* BEGIN *

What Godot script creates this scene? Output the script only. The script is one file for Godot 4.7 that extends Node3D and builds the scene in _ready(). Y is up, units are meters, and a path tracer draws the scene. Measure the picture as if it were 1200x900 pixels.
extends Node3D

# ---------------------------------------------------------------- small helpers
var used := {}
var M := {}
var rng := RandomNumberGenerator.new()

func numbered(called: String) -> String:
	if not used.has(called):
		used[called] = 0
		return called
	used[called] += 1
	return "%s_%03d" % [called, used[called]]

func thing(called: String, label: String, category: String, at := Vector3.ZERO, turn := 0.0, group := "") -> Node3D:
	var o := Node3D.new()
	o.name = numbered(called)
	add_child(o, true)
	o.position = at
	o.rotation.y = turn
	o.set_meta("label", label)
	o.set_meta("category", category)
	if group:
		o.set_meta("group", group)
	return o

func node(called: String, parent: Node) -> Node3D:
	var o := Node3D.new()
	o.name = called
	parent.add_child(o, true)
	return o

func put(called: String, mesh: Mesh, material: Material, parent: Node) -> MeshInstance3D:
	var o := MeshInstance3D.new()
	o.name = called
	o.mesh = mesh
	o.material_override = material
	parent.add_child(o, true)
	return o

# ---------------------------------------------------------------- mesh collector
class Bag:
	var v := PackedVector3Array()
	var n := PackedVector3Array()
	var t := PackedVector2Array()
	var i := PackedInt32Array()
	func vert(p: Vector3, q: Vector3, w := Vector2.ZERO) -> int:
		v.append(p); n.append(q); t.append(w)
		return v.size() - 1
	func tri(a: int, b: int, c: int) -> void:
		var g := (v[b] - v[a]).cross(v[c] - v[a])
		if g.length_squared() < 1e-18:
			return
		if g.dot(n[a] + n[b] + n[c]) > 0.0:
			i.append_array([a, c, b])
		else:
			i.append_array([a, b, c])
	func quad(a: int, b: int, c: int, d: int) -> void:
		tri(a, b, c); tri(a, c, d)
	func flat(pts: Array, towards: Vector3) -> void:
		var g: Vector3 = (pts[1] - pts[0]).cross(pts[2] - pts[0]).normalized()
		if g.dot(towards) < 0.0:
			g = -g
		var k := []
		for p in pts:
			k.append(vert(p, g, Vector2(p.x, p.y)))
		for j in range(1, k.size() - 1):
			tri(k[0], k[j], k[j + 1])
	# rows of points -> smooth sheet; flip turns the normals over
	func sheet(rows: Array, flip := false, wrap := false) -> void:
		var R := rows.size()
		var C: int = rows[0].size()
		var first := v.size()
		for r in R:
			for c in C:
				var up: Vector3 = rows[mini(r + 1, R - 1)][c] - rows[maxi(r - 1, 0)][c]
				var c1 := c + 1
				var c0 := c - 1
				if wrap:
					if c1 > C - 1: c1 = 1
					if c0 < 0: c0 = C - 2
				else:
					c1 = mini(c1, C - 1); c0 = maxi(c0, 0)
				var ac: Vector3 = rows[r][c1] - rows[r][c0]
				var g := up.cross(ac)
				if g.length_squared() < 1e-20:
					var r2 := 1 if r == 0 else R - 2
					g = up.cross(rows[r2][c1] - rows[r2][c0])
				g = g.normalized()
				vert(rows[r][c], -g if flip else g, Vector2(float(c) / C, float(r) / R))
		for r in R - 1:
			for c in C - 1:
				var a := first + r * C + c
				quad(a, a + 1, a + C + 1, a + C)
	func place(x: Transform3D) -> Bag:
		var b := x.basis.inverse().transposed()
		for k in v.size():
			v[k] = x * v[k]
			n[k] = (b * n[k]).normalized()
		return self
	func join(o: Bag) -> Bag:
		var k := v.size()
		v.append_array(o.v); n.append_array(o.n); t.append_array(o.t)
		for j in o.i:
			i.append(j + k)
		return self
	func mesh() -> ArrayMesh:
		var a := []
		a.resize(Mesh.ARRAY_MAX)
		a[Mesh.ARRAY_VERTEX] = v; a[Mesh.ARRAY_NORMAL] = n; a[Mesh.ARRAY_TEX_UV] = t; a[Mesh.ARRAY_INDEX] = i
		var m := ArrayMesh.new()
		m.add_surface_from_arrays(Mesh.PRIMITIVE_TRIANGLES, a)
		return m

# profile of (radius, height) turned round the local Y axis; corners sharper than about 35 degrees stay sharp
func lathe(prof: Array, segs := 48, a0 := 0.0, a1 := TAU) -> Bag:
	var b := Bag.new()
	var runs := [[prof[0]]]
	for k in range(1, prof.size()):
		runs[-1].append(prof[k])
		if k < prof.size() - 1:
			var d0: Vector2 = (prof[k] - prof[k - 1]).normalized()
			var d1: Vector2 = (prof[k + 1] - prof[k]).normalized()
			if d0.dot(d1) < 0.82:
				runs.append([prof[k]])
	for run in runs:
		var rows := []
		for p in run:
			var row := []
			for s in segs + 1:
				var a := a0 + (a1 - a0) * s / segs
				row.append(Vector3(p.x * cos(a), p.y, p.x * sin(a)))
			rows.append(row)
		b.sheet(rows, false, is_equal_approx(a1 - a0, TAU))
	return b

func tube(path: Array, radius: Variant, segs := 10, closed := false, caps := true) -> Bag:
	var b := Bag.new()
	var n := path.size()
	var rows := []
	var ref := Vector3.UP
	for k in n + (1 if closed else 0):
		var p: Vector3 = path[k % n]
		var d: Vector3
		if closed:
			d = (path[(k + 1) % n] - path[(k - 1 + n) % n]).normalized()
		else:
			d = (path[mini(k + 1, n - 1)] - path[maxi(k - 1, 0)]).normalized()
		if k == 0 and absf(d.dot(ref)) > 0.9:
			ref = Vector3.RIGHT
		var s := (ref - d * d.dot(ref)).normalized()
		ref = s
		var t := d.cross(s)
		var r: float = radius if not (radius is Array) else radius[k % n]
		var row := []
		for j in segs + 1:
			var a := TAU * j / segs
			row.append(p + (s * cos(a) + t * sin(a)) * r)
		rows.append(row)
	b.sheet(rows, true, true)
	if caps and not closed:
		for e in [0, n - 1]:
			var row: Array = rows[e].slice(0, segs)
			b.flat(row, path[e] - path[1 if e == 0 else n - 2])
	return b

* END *

* [What the exercise asks] Locate all lines in the listing above with the word "extends". Copy them.

* [Answer below]
What Godot script creates this scene? Output the script only. The script is one file for Godot 4.7 that extends Node3D and builds the scene in _ready(). Y is up, units are meters, and a path tracer draws the scene. Measure the picture as if it were 1200x900 pixels.
extends Node3D